Le Blu-ray 4K Ultra HD
[4/5]
A l’occasion de la sortie dans les salles de Tron – Ares le 8 octobre, Walt Disney France a pris la décision d’offrir à Tron et à Tron – L’Héritage leur upgrade au format Blu-ray 4K Ultra HD. Le film de 1982 a bénéficié d’une restauration minutieuse supervisée par Steven Lisberger lui-même. Le master 4K, issu des négatifs originaux, affiche une image en 2160p au ratio 2.20:1, avec un étalonnage HDR10 + Dolby Vision. Le résultat est bluffant : les décors vectoriels gagnent en lisibilité, les costumes fluorescents retrouvent un éclat ultra-pétant, et les contrastes sont enfin dignes d’un monde numérique. Le grain d’origine est conservé sans excès, et les effets rotoscopés, autrefois flous, gagnent en netteté. Côté son, la VO remixée en Dolby Atmos offre une spatialisation immersive, notamment dans les séquences de Light Cycle et les affrontements numériques. La VF, simplement proposée en DTS 5.1, s’avère tout à fait correcte mais moins ample, avec des dialogues parfois un peu étouffés et un mixage plutôt bas – préparez vous à augmenter le volume en conséquence.

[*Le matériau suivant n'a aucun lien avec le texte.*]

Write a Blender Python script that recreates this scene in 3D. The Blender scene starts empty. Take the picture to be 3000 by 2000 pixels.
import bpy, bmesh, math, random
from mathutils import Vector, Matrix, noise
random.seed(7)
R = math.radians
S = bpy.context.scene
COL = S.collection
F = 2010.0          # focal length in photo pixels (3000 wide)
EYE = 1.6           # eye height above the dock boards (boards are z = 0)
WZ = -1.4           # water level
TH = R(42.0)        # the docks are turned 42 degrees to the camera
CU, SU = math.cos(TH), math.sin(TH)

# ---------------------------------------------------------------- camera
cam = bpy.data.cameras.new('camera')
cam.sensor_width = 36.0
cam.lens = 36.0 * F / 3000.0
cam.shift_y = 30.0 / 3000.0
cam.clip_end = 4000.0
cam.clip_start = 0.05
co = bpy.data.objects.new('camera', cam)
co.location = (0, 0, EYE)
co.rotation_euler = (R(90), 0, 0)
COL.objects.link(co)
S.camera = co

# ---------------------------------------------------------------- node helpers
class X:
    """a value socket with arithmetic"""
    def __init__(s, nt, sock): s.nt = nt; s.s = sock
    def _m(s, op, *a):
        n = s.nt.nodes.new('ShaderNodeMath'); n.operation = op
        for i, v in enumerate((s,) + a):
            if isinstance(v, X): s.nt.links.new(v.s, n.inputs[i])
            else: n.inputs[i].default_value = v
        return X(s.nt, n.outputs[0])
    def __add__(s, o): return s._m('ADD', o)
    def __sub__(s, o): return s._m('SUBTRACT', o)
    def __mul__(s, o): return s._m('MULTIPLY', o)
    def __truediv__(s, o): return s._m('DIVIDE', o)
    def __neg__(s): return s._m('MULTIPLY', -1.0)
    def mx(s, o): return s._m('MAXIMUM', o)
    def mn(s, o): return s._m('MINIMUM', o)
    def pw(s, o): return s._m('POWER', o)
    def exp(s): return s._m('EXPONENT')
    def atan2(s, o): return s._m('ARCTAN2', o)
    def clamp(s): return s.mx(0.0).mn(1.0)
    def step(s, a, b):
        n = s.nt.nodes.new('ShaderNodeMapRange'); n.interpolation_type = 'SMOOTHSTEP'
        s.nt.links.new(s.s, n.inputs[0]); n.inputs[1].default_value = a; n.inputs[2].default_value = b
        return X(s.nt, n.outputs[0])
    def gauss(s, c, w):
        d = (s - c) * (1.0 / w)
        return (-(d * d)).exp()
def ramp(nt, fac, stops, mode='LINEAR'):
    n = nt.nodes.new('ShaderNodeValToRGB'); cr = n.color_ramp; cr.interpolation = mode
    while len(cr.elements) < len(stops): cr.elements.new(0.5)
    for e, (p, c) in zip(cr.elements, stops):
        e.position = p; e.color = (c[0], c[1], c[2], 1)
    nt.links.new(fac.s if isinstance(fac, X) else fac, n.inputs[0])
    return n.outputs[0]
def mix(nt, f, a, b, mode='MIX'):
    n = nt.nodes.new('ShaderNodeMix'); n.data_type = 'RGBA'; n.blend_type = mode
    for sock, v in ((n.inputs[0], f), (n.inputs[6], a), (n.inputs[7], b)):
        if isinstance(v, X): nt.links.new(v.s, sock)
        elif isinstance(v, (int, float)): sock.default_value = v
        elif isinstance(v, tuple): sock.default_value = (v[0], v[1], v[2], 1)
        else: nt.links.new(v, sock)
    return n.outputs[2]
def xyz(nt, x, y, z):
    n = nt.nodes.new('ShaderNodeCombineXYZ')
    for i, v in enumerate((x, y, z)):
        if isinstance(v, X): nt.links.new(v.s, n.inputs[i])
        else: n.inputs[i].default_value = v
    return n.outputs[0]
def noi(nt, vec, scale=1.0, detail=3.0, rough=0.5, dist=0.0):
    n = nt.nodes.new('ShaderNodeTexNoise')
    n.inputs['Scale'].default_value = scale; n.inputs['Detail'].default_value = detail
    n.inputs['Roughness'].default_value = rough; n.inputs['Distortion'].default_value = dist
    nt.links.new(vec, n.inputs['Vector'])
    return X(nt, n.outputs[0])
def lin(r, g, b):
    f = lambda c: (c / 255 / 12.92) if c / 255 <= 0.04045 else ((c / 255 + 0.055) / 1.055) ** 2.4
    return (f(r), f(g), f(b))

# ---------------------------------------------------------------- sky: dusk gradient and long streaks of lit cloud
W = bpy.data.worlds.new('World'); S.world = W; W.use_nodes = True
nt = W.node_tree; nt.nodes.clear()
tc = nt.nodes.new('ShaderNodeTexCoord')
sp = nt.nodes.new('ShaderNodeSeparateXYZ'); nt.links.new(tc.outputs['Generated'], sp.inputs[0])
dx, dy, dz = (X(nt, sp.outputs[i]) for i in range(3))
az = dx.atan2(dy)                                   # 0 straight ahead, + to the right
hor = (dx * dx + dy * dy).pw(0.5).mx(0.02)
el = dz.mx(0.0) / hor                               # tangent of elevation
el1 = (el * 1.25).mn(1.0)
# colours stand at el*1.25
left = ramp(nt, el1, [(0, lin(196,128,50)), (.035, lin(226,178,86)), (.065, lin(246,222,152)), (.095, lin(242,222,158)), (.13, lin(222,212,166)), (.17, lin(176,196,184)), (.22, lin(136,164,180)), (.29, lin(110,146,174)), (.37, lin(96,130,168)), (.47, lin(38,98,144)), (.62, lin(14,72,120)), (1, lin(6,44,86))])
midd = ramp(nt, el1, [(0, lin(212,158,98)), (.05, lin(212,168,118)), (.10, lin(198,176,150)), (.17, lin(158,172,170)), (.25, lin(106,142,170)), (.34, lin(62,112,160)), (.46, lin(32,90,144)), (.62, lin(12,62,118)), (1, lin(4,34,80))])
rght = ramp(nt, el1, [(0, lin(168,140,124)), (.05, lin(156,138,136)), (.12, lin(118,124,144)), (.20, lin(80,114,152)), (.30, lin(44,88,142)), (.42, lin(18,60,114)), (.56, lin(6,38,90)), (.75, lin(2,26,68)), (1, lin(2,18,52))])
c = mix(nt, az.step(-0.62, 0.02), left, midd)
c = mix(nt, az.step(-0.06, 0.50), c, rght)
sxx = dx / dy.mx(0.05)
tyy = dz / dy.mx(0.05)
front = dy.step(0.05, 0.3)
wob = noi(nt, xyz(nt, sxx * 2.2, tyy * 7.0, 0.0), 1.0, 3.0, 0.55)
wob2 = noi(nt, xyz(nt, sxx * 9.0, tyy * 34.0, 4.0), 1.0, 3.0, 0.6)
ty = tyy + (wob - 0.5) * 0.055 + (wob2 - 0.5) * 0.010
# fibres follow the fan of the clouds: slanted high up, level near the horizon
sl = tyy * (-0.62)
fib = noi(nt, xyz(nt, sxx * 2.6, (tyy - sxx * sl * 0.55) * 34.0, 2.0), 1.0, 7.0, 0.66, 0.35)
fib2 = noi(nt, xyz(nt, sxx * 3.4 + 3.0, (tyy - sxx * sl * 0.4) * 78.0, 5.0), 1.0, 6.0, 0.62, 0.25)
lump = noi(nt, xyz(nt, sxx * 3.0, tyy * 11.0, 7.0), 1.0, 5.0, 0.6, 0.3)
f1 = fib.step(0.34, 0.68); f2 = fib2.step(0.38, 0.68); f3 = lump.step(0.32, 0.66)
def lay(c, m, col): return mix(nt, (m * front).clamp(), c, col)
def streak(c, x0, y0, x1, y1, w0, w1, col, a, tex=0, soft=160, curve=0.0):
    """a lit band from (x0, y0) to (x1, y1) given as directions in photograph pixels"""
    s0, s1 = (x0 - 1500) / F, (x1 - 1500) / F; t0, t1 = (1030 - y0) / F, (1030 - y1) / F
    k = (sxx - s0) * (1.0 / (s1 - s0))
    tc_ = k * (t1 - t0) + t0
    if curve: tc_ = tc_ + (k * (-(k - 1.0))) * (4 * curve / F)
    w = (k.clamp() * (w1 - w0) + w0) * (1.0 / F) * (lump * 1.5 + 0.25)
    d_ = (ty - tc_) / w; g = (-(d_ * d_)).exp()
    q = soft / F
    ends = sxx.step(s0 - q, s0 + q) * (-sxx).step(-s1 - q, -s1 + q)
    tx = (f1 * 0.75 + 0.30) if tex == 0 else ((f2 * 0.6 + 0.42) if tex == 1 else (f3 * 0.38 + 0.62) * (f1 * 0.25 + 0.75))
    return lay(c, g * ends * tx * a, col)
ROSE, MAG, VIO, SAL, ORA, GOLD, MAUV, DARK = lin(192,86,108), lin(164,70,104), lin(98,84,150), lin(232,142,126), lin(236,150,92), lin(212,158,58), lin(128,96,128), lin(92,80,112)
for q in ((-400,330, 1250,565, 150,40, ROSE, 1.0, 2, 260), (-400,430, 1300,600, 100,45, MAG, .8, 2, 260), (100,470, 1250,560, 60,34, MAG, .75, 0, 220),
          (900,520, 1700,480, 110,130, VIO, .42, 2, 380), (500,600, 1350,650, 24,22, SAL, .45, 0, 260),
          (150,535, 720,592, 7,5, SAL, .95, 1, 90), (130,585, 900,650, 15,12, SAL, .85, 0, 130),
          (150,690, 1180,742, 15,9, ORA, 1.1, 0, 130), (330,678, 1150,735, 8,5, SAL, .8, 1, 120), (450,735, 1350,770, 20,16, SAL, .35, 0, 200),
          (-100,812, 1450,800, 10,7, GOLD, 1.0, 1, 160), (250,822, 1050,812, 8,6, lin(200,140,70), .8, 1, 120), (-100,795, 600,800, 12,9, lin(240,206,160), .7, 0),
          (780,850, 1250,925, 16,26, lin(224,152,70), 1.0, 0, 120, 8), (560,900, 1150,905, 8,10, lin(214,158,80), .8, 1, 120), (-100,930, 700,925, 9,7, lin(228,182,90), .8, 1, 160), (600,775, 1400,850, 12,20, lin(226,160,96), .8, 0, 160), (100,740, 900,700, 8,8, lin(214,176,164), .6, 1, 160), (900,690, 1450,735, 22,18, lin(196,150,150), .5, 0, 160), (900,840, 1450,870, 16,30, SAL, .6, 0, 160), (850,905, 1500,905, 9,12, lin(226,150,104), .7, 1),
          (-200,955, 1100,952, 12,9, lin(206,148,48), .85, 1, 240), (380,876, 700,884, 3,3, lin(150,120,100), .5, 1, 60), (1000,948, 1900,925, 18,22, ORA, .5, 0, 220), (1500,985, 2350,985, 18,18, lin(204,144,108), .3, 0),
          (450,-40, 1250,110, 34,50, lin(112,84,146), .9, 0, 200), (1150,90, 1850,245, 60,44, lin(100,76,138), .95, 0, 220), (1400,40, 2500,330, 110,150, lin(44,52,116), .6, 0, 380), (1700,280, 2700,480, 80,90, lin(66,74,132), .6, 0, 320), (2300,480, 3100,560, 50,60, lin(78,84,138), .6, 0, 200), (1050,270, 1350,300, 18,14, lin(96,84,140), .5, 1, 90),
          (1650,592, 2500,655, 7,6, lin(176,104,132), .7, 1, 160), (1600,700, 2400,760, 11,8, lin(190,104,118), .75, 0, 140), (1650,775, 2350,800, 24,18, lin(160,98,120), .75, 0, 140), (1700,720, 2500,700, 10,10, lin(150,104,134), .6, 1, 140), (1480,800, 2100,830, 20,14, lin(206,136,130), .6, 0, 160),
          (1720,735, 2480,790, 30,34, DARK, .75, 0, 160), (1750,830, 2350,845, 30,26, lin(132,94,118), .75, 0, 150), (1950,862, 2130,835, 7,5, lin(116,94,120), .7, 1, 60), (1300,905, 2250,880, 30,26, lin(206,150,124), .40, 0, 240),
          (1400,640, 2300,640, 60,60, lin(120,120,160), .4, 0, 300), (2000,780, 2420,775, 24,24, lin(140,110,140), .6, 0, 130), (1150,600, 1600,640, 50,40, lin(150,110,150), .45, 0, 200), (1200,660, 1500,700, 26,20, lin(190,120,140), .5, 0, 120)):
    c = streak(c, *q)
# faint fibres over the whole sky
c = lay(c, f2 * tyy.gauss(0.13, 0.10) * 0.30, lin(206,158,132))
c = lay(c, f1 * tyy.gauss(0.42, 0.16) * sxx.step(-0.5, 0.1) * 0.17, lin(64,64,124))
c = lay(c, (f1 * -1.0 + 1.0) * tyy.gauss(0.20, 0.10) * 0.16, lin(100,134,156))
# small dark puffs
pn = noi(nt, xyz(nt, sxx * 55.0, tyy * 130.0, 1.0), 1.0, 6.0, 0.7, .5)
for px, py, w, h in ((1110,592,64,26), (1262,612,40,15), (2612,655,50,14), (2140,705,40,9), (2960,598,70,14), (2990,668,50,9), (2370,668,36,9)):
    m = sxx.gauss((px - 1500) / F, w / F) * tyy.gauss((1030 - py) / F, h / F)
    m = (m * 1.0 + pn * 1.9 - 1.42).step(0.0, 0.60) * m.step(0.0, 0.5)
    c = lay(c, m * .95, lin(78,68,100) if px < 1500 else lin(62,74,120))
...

Pas de bonus sur le Blu-ray 4K à proprement parler, mais les suppléments du Blu-ray de Tron également disponible dans le boîtier sont aussi denses qu’un disque dur des années 80 rempli de pixels vintage. On commencera avec le commentaire audio de Steven Lisberger, Donald Kushner (producteur), Harrison Ellenshaw et Richard Taylor (effets spéciaux), qui s’avère une véritable mine d’anecdotes techniques et artistiques. On continuera ensuite avec un reportage rétrospectif consacré au phénomène TRON (10 minutes), qui revient sur l’impact culturel du film, suivi de la Photo TRONologie (17 minutes), où Steven Lisberger et son fils explorent les archives du projet comme deux archéologues du numérique. La section « Développement » (10 minutes) compile documents rares, animations préliminaires et réflexions sur les ordinateurs comme entités vivantes. L’imagerie numérique est également à l’honneur avec plusieurs modules sur les effets fluorescents et le rôle du studio Triple I (12 minutes). Le making of fleuve (88 minutes) fera figure d’incontournable, tandis que les modules de la section « Musique » (8 minutes) permettront de redécouvrir les compositions de Wendy Carlos dans des versions alternatives. La section « Promotion » (13 minutes) regroupe bandes-annonces, photos de production et goodies d’époque, pour les nostalgiques du merchandising. Les scènes coupées (7 minutes), les recherches graphiques, les storyboards de Moebius (6 minutes), et la galerie interactive complètent une édition généreuse, qui explore en profondeur la genèse et l’héritage visuel du film.